In Minnesota, the court presumes that it is in the best interest of the child to spend time with both of her parents and receive the same amount of financial support she received before her parents divorced. So long as your child spends at least 10 percent of her time with you, courts in Minnesota may lower your child support obligation.

Child Custody Cases During a Divorce

Parents seek child custody orders through the court during divorce proceedings. Courts consider the custody agreement or parenting plan proposal submitted collectively by both parents. The court approves child custody orders that are in the best interest of the child. Parents can request a temporary custody order after they file for divorce and before the divorce proceedings begin. The court can issue temporary child custody orders to take effect prior to the divorce proceedings; then issue the permanent child custody orders as part of the final divorce decree. Even permanent child custody orders can be modified by the court during a future hearing, based on changed circumstances.

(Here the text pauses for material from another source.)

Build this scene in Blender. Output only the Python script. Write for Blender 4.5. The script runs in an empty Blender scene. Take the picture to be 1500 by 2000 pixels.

Parents' Rights Under Joint Child Custody Laws

Parents can mutually work out the details of joint custody and present a written agreement to the court for approval. If you need to change the agreement later, you can seek a modification of the custody order issued by the court. The terms of joint child custody are not set in stone by state law, but all state laws require judges to consider the best interests of the child. A court will generally agree to joint child custody arrangements when parents are able to work together to make legal custody decisions and physical custody arrangements that benefit the child.